**Available data**
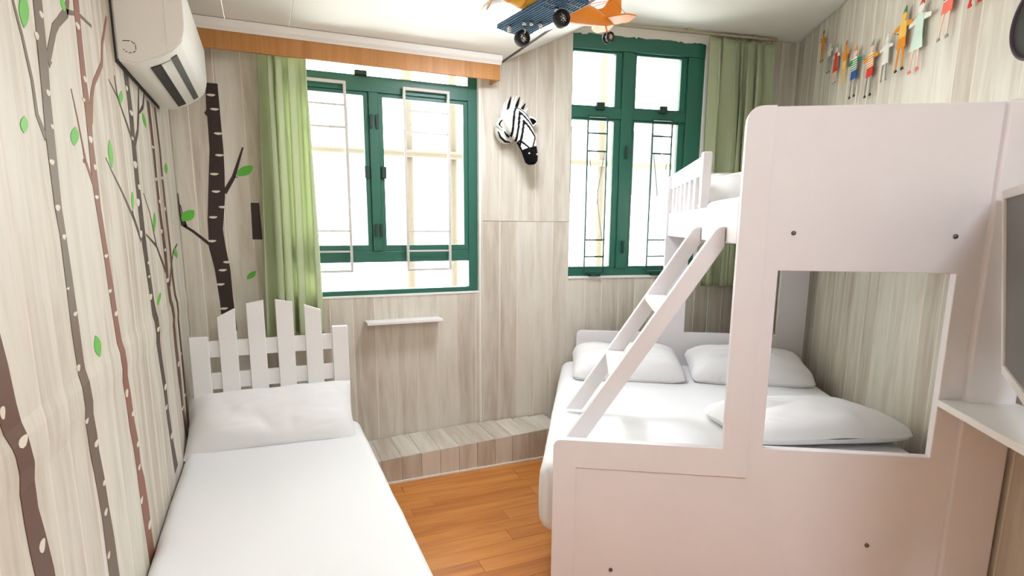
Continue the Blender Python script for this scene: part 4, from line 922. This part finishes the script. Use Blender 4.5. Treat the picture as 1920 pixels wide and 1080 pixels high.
def wheel(x, y_, z, r, w):
    t = lathe('wheel', [(r * .62, -w / 2), (r * .9, -w / 2), (r, -w * .32), (r, w * .32), (r * .9, w / 2), (r * .62, w / 2), (r * .62, -w / 2)], RUBBER, ap, (x, y_, z), 'y', 26)
    lathe('hub', [(0, -w * .42), (r * .18, -w * .42), (r * .2, -w * .2), (r * .2, w * .2), (r * .18, w * .42), (0, w * .42)], CHROME, t, (0, 0, 0), 'y', 12)
    for k in range(8):
        a = k * math.pi / 4
        for s in (-1, 1): tube('spoke', [(0, s * w * .36, 0), (math.cos(a) * r * .66, s * w * .4, math.sin(a) * r * .66)], .0014, CHROME, t, 5)
    return t
for y_ in (.120, -.125):
    wheel(0.012, y_, -.096, .0275, .034)
    bm = bmesh.new(); bm_tube(bm, [(0.012, y_, -.092), (0.012, y_ * .86, -.075), (0.006, y_ * .82, -.054)], .004, 6); from_bm('wheel_strut', bm, CHROME, ap, True)
for s in (-1, 1): wheel(0.325, s * .011, -.047, .019, .011)
tube('tail_strut', [(0.325, 0, -.045), (0.312, 0, -.02), (0.302, 0, 0.0)], .003, ORANGE, ap, 6)
# tail surfaces
prism('tail_fin', [rpoly([(.225, .022), (.345, .008), (.376, .055, .012), (.368, .118, .014), (.325, .108, .014), (.288, .050, .012)])], -.003, .003, 'y', ORANGE, ap)
for s in (-1, 1):
    prism('tailplane', [rpoly([(.265, s * .004), (.350, s * .004), (.372, s * .055, .012), (.358, s * .114, .014), (.318, s * .102, .014), (.288, s * .04, .012)])], .006, .011, 'z', ORANGE, ap)
    tube('rigging_wire', [(.05, s * .12, -.05), (.33, s * .004, .09)], .0011, ORANGE, ap, 5); tube('rigging_wire', [(.345, 0, .085), (.340, s * .085, .010)], .0011, ORANGE, ap, 5)
tube('cockpit_rim', [(.0 + .028 * math.cos(a), .024 * math.sin(a), .050) for a in [k * math.pi / 8 for k in range(17)]], .004, RUBBER, ap, 6)
for x in (-.09, .16): tube('hanging_wire', [(x, 0, .036), (x * .3, 0, FZ - 2.286)], .0009, CHROME, ap, 5)
lathe('ceiling_hook', [(0, 0), (.014, 0), (.012, -.01), (0, -.014)], CHROME, ap, (0.02, 0, FZ - 2.286 - .0005), 'z', 12)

**Directions for this task**
Return the material word for word. Pictures are not part of the copy.

**Response**
Continue the Blender Python script for this scene: part 4, from line 922. This part finishes the script. Use Blender 4.5. Treat the picture as 1920 pixels wide and 1080 pixels high.
def wheel(x, y_, z, r, w):
    t = lathe('wheel', [(r * .62, -w / 2), (r * .9, -w / 2), (r, -w * .32), (r, w * .32), (r * .9, w / 2), (r * .62, w / 2), (r * .62, -w / 2)], RUBBER, ap, (x, y_, z), 'y', 26)
    lathe('hub', [(0, -w * .42), (r * .18, -w * .42), (r * .2, -w * .2), (r * .2, w * .2), (r * .18, w * .42), (0, w * .42)], CHROME, t, (0, 0, 0), 'y', 12)
    for k in range(8):
        a = k * math.pi / 4
        for s in (-1, 1): tube('spoke', [(0, s * w * .36, 0), (math.cos(a) * r * .66, s * w * .4, math.sin(a) * r * .66)], .0014, CHROME, t, 5)
    return t
for y_ in (.120, -.125):
    wheel(0.012, y_, -.096, .0275, .034)
    bm = bmesh.new(); bm_tube(bm, [(0.012, y_, -.092), (0.012, y_ * .86, -.075), (0.006, y_ * .82, -.054)], .004, 6); from_bm('wheel_strut', bm, CHROME, ap, True)
for s in (-1, 1): wheel(0.325, s * .011, -.047, .019, .011)
tube('tail_strut', [(0.325, 0, -.045), (0.312, 0, -.02), (0.302, 0, 0.0)], .003, ORANGE, ap, 6)
# tail surfaces
prism('tail_fin', [rpoly([(.225, .022), (.345, .008), (.376, .055, .012), (.368, .118, .014), (.325, .108, .014), (.288, .050, .012)])], -.003, .003, 'y', ORANGE, ap)
for s in (-1, 1):
    prism('tailplane', [rpoly([(.265, s * .004), (.350, s * .004), (.372, s * .055, .012), (.358, s * .114, .014), (.318, s * .102, .014), (.288, s * .04, .012)])], .006, .011, 'z', ORANGE, ap)
    tube('rigging_wire', [(.05, s * .12, -.05), (.33, s * .004, .09)], .0011, ORANGE, ap, 5); tube('rigging_wire', [(.345, 0, .085), (.340, s * .085, .010)], .0011, ORANGE, ap, 5)
tube('cockpit_rim', [(.0 + .028 * math.cos(a), .024 * math.sin(a), .050) for a in [k * math.pi / 8 for k in range(17)]], .004, RUBBER, ap, 6)
for x in (-.09, .16): tube('hanging_wire', [(x, 0, .036), (x * .3, 0, FZ - 2.286)], .0009, CHROME, ap, 5)
lathe('ceiling_hook', [(0, 0), (.014, 0), (.012, -.01), (0, -.014)], CHROME, ap, (0.02, 0, FZ - 2.286 - .0005), 'z', 12)